Similarly, in England, homes near a good primary school add 18,600 pounds ($23,697) to the average price, the BBC reported recently, citing a study by the UK education department.

Prices of homes near the best-performing primary schools are 8 percent higher and homes near the best secondary schools are 6.8 percent costlier.

The UK education department said any of the top 10 percent of primary schools in London would add £38,800 to the value of a home nearby. The average home price in the UK's capital was £484,700 in July 2016.

Analysts said amendments to current policies may help ease the pressure on Chinese parents to buy strategically located but ordinary properties at premium prices.

If children are allowed to receive education from schools irrespective of whether their parents own or lease homes in the same locality, the property industry dynamic might change, they said.

To ensure access to education is evenly balanced between children of parents owning homes in the neighborhood and children of parents leasing homes, the central government picked 12 cities for a trial of a new policy.

Schools in many cities like Guangzhou, Shenzhen, Nanjing, Hangzhou and Xiamen now admit children of parents who rent homes in the neighborhood. In these cities, it is not necessary for parents to own homes in the school localities.

Although Beijing and Shanghai don't figure in the list, Beijing has published regulations to guarantee children of parents living in rented homes receive proper education. For its part, Shanghai has set aside several land parcels for rental housing projects.

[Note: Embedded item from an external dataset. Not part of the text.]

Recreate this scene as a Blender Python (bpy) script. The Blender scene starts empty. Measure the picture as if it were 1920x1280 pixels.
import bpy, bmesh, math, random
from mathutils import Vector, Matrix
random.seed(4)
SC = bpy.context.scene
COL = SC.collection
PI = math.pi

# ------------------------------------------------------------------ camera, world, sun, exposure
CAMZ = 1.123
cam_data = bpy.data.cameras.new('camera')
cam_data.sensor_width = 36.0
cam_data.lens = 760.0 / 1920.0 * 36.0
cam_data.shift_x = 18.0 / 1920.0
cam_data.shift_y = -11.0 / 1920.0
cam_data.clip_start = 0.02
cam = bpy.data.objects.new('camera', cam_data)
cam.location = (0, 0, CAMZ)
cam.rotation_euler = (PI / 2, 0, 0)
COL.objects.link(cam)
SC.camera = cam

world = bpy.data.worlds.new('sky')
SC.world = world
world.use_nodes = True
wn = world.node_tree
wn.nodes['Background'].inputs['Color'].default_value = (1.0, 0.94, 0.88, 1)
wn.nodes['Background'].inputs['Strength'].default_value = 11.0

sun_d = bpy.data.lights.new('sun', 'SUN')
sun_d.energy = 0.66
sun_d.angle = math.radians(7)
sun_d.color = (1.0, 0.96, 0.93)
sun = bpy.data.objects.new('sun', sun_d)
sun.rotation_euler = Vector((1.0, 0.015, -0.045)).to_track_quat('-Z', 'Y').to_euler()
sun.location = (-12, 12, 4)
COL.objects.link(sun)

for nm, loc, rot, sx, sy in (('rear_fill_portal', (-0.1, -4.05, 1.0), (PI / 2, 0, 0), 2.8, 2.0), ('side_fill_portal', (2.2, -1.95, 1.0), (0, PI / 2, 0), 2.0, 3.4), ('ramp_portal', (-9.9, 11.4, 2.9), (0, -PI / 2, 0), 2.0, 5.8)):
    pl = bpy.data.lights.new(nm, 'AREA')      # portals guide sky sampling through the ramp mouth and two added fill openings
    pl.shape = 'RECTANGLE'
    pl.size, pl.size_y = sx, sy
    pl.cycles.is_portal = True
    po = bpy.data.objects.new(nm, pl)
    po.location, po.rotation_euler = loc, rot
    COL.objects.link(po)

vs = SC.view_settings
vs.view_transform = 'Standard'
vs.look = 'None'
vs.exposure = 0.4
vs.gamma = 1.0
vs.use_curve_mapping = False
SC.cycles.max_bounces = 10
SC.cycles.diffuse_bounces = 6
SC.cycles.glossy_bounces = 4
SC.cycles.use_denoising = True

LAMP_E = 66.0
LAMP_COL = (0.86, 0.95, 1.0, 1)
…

"For parents owning or leasing homes, equal rights to proper children's education are just the beginning of change. People will gradually realize that buying premium-priced property is not the only way to high-quality education," said Yan Yuejin, director of the E-house China Research and Development Institute, a Shanghai-based real estate information and research services provider.

In the US, higher home prices in districts with good schools lead to higher property tax. That helps fund schools' infrastructure development and wages for top-quality teachers. Such an ecosystem ensures top quality of education.

The flip side of market forces is that a good school will attract well-off families that are willing to pay a premium for residential properties in the neighborhood, thereby driving prices up.